Sunday, November 16, 2008
Learning to Write in Arabic- Part 2
On November 6th we went to this bookstore. It's a small shop with a window. You tell the man what you want, and he gives it to you through the window. Kind of like a walk up bookstore.
The bookstore sells the textbooks used in the Moroccan school system (they are standardized throughout the country). There are probably other books in the bookstore, I just didn't recognize them (because 1. the titles were written in Arabic and 2. I didn't have my contacts in).
I bought some things to help me learn to write in Arabic.
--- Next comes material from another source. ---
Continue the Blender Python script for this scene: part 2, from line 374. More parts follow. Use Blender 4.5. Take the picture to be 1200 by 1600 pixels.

This is a basic Arabic alphabet book. It takes each Arabic character and shows pictures of words that begin with that character. There are dotted examples of the character to trace.
Written Arabic is kind of like cursive English: there are different ways to write each letter depending on what it connects to. For each character I have to learn the beginning, middle, and end character, in addition to the character as it looks when it stands alone. Yikes!
This is the second book I bought.
It is similar to the first one without all of the pictures. Brahim calls it my Grade B book (the first book he calls my Kindergarten book).
I'm hoping to be able to learn the letters well enough that I can start sounding out words by myself. Right now written Arabic only looks like swirls and curlies to me. That can be problematic in a number of situations, trying to decide which bathroom to use among them.